Kültür, kültürlü olanı bilgi(lilik) yanılsamasına düşürür, bu ise çok tehlikelidir, zira bilmeyen biri arar ve tartışır, ama bildiğini sanan biri halinden memnun uyur.
kafaları koşullandırma günümüzde o dereceye vardı ki racine'in bir trajedisine ya da raffaello'nun bir tablosuna pek değer vermediğini itiraf eden bir kişiye rastlamak son derece nadir bir olay. aydınlar arasında da tıpkı ötekiler arasında olduğu gibi. hatta bu mitsel değerlerin en militan savunucularının bu ötekiler arasından, racine'den tek satır okumamış ve raffaello'nun bir tablosunu bile görmemiş insanlar arasından çıkması da dikkat çekicidir.

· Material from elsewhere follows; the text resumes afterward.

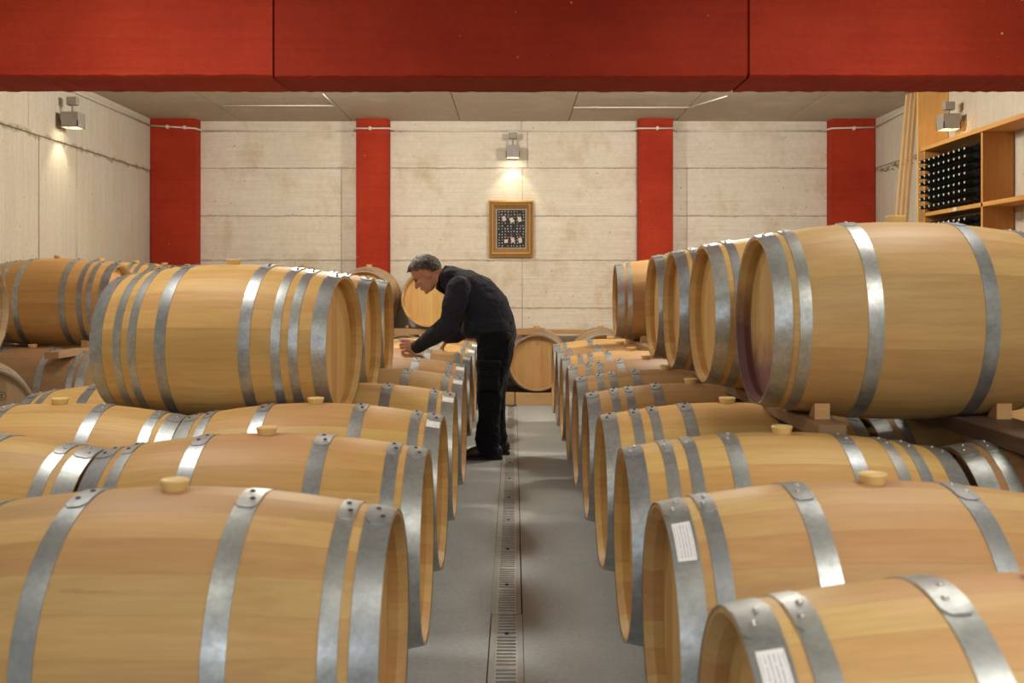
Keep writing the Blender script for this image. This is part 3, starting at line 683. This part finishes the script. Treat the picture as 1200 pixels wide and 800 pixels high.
pr = obj('print', bx(-pw/2, pw/2, -.014, -.012, H_/2-ph/2, H_/2+ph/2), M['print_black'], pic)
bm = bmesh.new()
for i in range(9):
    for k in range(13):
        if random.random() < .12: continue
        x = (-.5+(i+.5)/9)*pw*.97 + random.uniform(-.004, .004); z = H_/2+(-.5+(k+.5)/13)*ph*.98+random.uniform(-.003, .003); s = random.uniform(.0035, .006)
        box(bm, x-s, x+s, -.0145, -.014, z-s, z+s)
tag(obj('printed_dots', bm, M['dot'], pr), 'rows of small white dots', kind='stuff')
for i, (u, v, ang) in enumerate(((.25, .77, .5), (.52, .73, .45), (.80, .75, .25), (.32, .17, .05), (.56, .20, .2), (.82, .19, .12))):
    bm = bmesh.new(); box(bm, -.019, .019, -.0152, -.0145, -.026 if i != 3 else -.018, .026 if i != 3 else .018)
    bmesh.ops.rotate(bm, verts=bm.verts, cent=(0, 0, 0), matrix=Matrix.Rotation(-ang, 3, 'Y'))
    bmesh.ops.translate(bm, verts=bm.verts, vec=((u-.5)*pw, 0, H_/2+(v-.5)*ph))
    obj('printed_label', bm, M['lab1' if i in (1, 2, 3) else 'lab2'], pr)
    bm = bmesh.new(); box(bm, -.006, .006, -.0150, -.0145, .035, .085); bmesh.ops.rotate(bm, verts=bm.verts, cent=(0, 0, 0), matrix=Matrix.Rotation(-ang, 3, 'Y'))
    bmesh.ops.translate(bm, verts=bm.verts, vec=((u-.5)*pw, 0, H_/2+(v-.5)*ph-(.01 if i > 2 else .02)))
    obj('printed_bottle_neck', bm, M['print_red'], pr)

# ------------------------------------------------------------------ wine rack on the right wall
RX0, RX1 = 3.65, 3.895
rk = empty('wine_rack', (RX1-.12, 7.9, 0), 'orange pine wine rack along the right wall, its left bay full of dark bottles', 'rack')
PN = (.62, .335, .095)
def rpart(name, x0, x1, y0, y1, z0, z1, axis='y', tone=PN, label=None):
    l = rk.location; o = obj(name, bx(x0-l.x, x1-l.x, y0-l.y, y1-l.y, z0, z1, bev=.002), M['timber_'+axis], rk, False, (*tone, 0)); tag(o, label); return o
ZT, ZM, ZB = H+1.235, H+.652, H+.36
YE = 6.1
rpart('shelf_board', RX0-.015, RX1, YE, 8.90, ZT-.035, ZT); rpart('shelf_board', RX0, RX1, YE, 8.86, ZM-.035, ZM); rpart('shelf_board', RX0, RX1, YE, 8.86, ZB-.03, ZB); rpart('shelf_board', RX0, RX1, YE, 8.86, .3, .33)
for y in (8.84, 7.78, YE+.01): rpart('upright', RX0, RX1, y-.03 if y < 8.8 else y, y if y < 8.8 else y+.03, 0.001, ZT-.036, 'z')
for y, z in ((7.0, ZM), (8.23, ZM)):
    l = rk.location; tag(obj('price_tag', bx(RX0-l.x-.004, RX0-l.x-.0005, y-l.y-.035, y-l.y+.035, z-.033, z-.002), M['dot'], rk), 'blank white tag')
pl = obj('pine_panel', bx(-.135, .135, -.015, .015, 0, CZ-.005, bev=.002), M['timber_z'], None, False, (.74, .48, .18, 0)); pl.location = (3.755, 8.93, .0)
tag(pl, 'tall pine board standing upright at the end of the wine rack', 'board')
for i, (xt, xo) in enumerate(((1073.5, .0), (1068.5, -.03), (1063.5, -.06))):
    d = 9.12+i*.05; top = Vector((xrel(xt, d), d, CZ-.03)); bot = Vector((top.x-.235+xo*.5, d-.02, .012))
    o = obj('leaning_batten', (lambda b_: (box(b_, -.013, .013, -.016, .016, 0, (top-bot).length, bev=.002), b_)[1])(bmesh.new()), M['timber_z'], None, False, (.66, .47, .24, 0))
    o.location = bot; o.rotation_euler = (math.atan2(-(top-bot).y, (top-bot).z)*-1*-1, math.atan2((top-bot).x, (top-bot).z), 0)
    tag(o, ['slim pale batten leaning on the right wall, the one nearest the pine board', 'middle one of the three slim pale battens leaning by the pine board', 'slim pale batten leaning on the right wall, farthest from the pine board'][i], 'batten', 'battens leaning beside the rack')
# bottles: axis along -x, base to the wall
BR = .0385
bprof = [(0, 0), (.034, 0), (BR, .006), (BR, .185), (.034, .205), (.018, .232), (.0145, .245), (.0145, .298), (0, .298)]
fprof = [(.0152, .240), (.0156, .297), (.0156, .300)]
def lathe_x(prof, seg=16):
    bm = bmesh.new(); rows = [[(-l, r*math.cos(2*PI*i/seg), BR + r*math.sin(2*PI*i/seg)) for l_ in (0,)] for i in range(1) for r, l in prof] if False else None
    rows = [[(-l, r*math.cos(2*PI*i/seg), BR+r*math.sin(2*PI*i/seg)) for i in range(seg+1)] for r, l in prof]
    grid_faces(bm, rows); bmesh.ops.remove_doubles(bm, verts=bm.verts, dist=1e-6); return bm
me_b = to_mesh('wine_bottle', lathe_x(bprof), M['glass']); me_f = to_mesh('foil_capsule', lathe_x(fprof), M['foil'])
bm = bmesh.new(); cyl(bm, (-.298, 0, BR), (-.3025, 0, BR), .0105, .0095, 10); me_e = to_mesh('capsule_top', bm, M['foil_end'])
rown = ['bottom', 'second', 'third', 'fourth', 'fifth', 'sixth', 'top']
def bottles(z0, rows, where):
    for r in range(rows):
        for k in range(10 if r % 2 == 0 else 9+(r % 2)*0+1):
            y = 8.79 - k*.0965 - (.0 if r % 2 == 0 else .047)
            if y < 7.83: continue
            o = link_mesh('wine_bottle', me_b); o.location = (RX1-.008 - (0 if r % 2 == 0 else .02)*1 , y, z0+.0005+r*.0672)
            rn = rown[r] if rows == 7 else ['bottom', 'middle', 'top'][r]
            tag(o, 'dark bottle in the %s row of the %s bay, %s from its far end' % (rn, where, ordn[k]), 'bottle', 'wine bottles lying in the %s bay of the rack' % where)
            f = link_mesh('foil_capsule', me_f, o); tag(link_mesh('capsule_top', me_e, f), 'pale capsule top')
bottles(ZM, 7, 'upper'); bottles(ZB, 3, 'lower')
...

Halk artık sanatsal yaratıya değil, bazı sanatçıların çevresinde reklam yaygarasıyla yaratılan yapay saygınlığa saygı göstermeye çağrılıyor. Eserleri soruşturmak gelmiyor halkın aklına, sadece onları taşıyıp yayan reklam kanallarını soruşturmak geliyor. Yalnız halkın değil bizzat sanatçıların tutumları da, kültürel propagandanın gerçekleştirmeye çalıştığı, asıl değerin reklama verilmesi olayından dolayı değişime uğruyor. Onlar da reklamın eserlerin içeriğinden önce geldiğini düşünme noktasına geliyorlar. Ve böylece, reklamı eserin —yaratıldıktan sonraki— niteliğine bağlı sayacak yerde, eseri —yaratılma sürecindeyken— yapılmasına vesile olacağı reklama bağlı sayma durumuna düşüyorlar.